▶ Short task
Take every line from the listing below that includes "follow" and copy it.

◆ ◆ ◆ ◆

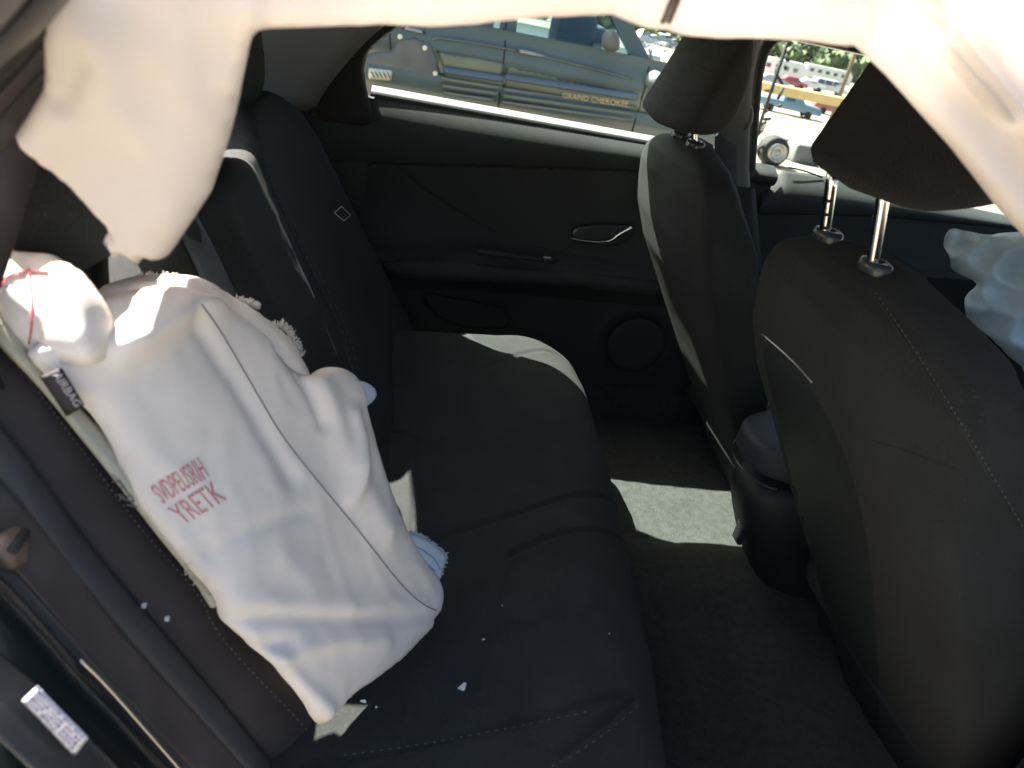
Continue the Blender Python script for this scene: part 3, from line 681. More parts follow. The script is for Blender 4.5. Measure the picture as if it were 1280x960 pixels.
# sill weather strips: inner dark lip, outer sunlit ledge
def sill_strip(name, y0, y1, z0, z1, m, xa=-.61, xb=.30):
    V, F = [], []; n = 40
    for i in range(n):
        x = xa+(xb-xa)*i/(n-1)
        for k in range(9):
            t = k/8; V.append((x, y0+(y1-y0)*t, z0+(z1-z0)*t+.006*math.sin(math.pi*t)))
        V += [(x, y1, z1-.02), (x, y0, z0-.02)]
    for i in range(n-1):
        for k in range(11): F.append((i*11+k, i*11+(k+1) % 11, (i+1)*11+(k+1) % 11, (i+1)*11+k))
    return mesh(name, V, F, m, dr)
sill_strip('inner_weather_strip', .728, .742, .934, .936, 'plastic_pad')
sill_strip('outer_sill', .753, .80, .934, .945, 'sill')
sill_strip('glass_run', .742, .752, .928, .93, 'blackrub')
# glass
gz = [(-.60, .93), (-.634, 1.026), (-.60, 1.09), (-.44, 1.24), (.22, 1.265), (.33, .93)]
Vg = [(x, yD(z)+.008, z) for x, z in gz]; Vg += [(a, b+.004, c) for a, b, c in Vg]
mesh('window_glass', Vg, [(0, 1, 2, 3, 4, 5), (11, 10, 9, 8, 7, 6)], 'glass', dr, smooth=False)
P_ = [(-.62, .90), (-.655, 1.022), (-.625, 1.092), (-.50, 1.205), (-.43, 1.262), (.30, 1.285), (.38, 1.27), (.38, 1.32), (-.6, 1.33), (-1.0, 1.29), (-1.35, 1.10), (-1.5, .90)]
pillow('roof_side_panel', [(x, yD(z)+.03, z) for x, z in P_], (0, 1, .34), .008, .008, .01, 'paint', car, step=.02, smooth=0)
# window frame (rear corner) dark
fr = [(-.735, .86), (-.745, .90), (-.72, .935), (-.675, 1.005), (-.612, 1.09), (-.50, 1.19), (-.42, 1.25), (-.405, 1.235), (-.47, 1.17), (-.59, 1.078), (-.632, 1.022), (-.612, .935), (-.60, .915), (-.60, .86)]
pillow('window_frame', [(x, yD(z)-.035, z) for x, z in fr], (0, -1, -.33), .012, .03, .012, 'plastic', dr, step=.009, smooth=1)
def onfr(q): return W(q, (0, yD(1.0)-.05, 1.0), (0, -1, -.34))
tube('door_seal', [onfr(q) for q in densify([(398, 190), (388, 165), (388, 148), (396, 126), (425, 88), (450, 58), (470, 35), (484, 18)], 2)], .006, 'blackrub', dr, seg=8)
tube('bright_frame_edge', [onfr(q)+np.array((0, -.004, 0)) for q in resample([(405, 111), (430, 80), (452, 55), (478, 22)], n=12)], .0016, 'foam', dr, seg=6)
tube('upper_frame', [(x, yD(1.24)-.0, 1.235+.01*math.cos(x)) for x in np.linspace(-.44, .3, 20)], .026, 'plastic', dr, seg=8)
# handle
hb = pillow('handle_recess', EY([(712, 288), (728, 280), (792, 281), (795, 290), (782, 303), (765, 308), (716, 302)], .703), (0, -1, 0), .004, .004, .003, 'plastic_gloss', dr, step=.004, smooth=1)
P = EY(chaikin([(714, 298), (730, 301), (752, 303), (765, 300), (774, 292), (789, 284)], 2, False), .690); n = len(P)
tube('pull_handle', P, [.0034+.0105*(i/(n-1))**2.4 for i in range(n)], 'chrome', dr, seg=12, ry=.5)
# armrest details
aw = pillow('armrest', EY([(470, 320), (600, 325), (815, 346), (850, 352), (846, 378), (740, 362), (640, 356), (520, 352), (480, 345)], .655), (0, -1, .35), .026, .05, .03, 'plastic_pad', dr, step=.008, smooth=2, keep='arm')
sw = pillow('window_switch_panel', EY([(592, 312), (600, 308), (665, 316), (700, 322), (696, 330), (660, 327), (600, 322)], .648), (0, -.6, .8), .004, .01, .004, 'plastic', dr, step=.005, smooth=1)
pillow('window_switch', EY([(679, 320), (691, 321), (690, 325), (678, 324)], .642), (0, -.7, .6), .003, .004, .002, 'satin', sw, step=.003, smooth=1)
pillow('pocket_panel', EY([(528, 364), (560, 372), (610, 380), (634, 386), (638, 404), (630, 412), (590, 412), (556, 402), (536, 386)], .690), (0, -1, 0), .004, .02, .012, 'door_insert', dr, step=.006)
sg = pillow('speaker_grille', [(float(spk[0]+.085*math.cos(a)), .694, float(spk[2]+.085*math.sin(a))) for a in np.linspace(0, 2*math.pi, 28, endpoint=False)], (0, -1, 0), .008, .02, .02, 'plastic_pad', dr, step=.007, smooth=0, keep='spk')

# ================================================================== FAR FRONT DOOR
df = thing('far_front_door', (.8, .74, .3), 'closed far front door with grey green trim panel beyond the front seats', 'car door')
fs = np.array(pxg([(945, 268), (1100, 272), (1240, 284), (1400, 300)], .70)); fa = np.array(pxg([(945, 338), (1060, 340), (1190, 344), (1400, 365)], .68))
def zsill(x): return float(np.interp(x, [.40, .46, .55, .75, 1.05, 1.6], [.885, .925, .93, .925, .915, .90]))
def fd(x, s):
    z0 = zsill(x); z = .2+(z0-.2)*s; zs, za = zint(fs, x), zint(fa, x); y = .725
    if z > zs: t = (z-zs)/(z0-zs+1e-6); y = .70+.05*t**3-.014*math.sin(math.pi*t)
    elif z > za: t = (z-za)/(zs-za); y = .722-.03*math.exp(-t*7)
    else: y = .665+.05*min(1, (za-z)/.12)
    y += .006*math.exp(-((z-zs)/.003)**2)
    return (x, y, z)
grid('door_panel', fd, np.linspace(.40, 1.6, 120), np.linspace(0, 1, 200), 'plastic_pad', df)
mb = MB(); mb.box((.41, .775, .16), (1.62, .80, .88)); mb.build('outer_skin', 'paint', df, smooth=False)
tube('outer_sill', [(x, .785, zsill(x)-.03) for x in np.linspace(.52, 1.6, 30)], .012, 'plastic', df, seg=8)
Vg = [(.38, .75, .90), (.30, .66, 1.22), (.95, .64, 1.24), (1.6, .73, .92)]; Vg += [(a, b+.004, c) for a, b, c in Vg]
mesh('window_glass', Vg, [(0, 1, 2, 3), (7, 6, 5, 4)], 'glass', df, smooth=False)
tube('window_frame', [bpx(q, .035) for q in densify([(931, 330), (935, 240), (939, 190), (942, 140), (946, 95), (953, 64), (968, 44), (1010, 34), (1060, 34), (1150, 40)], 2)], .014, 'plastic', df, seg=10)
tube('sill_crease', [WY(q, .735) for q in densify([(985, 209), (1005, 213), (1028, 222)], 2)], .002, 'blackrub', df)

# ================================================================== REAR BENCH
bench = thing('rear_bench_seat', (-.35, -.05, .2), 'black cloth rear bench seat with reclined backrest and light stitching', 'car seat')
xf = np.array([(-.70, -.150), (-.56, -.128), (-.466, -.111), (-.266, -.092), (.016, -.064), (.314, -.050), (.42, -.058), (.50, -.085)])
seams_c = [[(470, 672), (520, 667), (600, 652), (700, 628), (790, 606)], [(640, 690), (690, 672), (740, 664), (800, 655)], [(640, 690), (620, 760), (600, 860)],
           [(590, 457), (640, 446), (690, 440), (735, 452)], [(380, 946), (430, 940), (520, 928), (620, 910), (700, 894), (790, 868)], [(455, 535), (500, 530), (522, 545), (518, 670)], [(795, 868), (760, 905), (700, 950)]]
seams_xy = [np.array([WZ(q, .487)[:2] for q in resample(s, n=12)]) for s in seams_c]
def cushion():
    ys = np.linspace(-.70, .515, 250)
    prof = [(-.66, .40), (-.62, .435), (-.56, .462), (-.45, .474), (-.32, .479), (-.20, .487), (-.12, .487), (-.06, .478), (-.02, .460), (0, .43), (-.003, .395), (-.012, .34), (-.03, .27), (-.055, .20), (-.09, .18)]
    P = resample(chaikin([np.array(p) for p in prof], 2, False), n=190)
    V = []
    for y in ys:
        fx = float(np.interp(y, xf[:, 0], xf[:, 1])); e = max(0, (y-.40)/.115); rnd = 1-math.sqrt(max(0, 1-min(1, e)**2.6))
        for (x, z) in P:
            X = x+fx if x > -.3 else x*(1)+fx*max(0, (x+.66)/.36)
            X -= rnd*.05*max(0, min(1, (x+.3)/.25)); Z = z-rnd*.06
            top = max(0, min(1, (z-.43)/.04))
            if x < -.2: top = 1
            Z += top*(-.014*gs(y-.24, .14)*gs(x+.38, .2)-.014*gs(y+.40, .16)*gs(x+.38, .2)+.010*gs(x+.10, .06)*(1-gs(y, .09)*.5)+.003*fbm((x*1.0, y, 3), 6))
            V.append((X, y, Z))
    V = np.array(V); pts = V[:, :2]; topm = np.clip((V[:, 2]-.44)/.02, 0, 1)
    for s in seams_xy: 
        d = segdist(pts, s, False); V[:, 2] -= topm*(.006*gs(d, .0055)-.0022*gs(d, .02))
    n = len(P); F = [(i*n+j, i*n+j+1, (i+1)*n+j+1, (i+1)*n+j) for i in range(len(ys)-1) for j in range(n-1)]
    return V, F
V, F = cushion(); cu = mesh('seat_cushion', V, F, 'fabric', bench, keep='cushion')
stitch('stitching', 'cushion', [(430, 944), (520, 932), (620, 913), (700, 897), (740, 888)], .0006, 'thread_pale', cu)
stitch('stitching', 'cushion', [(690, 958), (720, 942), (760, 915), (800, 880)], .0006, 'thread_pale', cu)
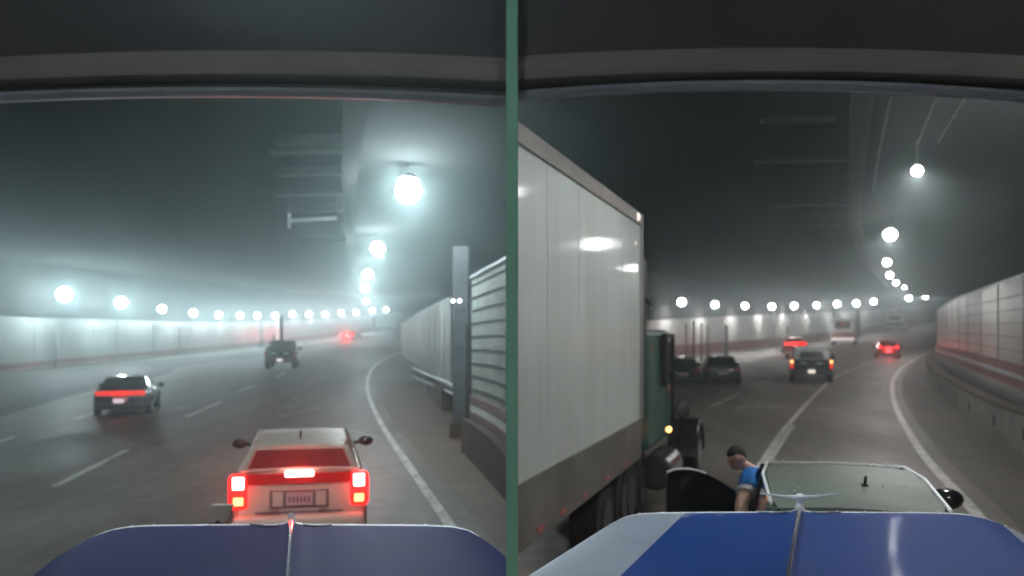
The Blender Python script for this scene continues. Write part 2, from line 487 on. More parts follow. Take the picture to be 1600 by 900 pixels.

◆ ◆ ◆ ◆

▶ Output for this task
Continue the Blender Python script for this scene: part 3, from line 681. More parts follow. The script is for Blender 4.5. Measure the picture as if it were 1280x960 pixels.
The Blender Python script for this scene continues. Write part 2, from line 487 on. More parts follow. Take the picture to be 1600 by 900 pixels.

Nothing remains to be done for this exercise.